REQUIRED TASK: Below is a listing; restate from it, character for character, the lines beginning at the line holding "Recreate this scene" and ending at the line holding "sin, cos = math.sin, math.cos", both included.

Scripts that build scenes:
┄┄┄┄┄┄
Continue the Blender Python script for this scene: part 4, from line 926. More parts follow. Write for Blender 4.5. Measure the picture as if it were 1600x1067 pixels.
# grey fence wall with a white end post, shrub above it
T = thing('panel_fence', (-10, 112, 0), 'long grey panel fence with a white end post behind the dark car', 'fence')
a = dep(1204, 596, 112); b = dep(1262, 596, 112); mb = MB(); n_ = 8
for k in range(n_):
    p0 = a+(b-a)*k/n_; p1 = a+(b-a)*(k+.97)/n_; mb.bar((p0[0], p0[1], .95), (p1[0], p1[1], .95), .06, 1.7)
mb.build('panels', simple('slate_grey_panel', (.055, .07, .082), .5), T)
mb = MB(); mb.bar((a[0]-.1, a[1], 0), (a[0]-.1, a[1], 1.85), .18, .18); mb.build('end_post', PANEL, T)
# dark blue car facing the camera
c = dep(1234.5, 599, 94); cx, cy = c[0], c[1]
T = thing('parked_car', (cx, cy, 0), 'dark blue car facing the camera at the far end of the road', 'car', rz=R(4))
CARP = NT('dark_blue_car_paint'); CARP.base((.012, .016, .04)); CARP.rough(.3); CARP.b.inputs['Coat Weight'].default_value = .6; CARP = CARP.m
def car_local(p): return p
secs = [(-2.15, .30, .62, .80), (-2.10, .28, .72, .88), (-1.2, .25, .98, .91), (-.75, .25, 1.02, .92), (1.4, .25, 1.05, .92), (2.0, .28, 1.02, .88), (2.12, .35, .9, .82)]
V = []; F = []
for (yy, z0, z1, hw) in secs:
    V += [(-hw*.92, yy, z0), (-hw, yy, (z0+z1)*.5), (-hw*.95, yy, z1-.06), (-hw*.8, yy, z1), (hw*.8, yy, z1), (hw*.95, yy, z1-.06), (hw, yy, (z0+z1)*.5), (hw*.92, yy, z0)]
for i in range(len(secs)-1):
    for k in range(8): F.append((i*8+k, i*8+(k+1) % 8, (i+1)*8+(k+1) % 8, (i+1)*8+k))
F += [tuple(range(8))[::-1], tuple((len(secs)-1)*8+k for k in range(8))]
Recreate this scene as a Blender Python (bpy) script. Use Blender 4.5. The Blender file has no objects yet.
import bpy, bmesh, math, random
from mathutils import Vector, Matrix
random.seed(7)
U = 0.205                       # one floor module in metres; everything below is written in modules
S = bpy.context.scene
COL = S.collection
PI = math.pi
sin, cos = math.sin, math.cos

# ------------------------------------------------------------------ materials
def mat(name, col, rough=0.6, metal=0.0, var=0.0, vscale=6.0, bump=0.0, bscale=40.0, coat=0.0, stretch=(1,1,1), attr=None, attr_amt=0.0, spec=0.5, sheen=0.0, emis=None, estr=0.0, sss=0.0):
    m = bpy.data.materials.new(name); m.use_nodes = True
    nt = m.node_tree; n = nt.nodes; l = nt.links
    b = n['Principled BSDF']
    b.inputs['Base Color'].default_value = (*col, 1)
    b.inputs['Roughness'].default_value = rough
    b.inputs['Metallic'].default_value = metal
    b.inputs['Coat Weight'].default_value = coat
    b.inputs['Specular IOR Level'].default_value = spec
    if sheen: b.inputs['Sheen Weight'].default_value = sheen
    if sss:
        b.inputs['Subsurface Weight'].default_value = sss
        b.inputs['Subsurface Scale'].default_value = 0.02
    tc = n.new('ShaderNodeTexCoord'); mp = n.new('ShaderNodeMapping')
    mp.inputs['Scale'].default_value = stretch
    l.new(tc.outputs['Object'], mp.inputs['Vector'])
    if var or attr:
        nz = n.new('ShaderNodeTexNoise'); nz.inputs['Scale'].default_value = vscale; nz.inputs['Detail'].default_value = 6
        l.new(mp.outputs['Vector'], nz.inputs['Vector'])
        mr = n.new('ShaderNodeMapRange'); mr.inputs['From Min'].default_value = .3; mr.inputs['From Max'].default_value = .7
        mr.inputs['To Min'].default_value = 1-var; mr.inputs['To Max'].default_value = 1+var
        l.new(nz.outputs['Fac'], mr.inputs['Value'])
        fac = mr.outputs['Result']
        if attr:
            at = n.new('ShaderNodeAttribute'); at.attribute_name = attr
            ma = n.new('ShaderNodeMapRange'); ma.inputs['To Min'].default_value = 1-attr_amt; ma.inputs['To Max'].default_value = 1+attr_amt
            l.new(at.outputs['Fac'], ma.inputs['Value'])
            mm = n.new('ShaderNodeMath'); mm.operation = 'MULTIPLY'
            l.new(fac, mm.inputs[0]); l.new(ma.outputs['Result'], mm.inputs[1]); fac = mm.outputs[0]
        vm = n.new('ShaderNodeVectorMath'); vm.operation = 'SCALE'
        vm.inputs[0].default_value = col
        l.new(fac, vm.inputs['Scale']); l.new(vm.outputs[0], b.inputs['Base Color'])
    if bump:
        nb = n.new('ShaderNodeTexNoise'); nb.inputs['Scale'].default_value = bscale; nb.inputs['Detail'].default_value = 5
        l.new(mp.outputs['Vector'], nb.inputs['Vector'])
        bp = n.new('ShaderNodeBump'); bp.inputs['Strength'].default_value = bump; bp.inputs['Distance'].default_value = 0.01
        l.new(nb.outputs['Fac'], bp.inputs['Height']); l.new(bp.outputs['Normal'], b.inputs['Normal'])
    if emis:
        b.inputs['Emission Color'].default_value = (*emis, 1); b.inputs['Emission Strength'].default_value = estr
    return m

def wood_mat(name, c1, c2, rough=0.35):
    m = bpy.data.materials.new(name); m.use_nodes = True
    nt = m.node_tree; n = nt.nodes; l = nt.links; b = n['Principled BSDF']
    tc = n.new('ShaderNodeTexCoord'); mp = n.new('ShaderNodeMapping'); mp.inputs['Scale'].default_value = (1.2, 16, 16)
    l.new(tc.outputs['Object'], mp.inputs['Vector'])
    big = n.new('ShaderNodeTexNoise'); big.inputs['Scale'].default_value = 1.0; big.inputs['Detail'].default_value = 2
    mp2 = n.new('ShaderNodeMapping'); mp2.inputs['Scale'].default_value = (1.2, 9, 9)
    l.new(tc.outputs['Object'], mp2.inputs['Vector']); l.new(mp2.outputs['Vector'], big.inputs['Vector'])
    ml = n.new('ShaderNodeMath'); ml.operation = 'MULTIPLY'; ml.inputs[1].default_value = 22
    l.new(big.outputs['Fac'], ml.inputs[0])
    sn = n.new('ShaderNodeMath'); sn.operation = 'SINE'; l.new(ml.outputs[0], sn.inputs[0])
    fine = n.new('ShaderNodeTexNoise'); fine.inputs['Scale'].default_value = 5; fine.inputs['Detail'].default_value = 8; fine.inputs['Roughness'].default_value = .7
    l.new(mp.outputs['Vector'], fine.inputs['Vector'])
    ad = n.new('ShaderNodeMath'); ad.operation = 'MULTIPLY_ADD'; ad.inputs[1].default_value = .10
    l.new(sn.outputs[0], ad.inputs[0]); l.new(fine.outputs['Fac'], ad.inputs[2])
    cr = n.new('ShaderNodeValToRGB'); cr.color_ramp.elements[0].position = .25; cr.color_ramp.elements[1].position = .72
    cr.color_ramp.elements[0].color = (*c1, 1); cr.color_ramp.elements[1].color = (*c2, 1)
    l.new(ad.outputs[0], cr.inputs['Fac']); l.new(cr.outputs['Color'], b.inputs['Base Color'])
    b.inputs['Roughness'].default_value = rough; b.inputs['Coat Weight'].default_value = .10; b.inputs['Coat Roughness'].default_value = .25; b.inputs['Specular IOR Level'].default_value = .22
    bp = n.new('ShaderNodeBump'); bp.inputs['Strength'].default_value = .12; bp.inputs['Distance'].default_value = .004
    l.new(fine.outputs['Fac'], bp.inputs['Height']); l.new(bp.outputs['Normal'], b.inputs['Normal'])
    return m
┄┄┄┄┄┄
RESULT OF THE TASK:
Recreate this scene as a Blender Python (bpy) script. Use Blender 4.5. The Blender file has no objects yet.
import bpy, bmesh, math, random
from mathutils import Vector, Matrix
random.seed(7)
U = 0.205                       # one floor module in metres; everything below is written in modules
S = bpy.context.scene
COL = S.collection
PI = math.pi
sin, cos = math.sin, math.cos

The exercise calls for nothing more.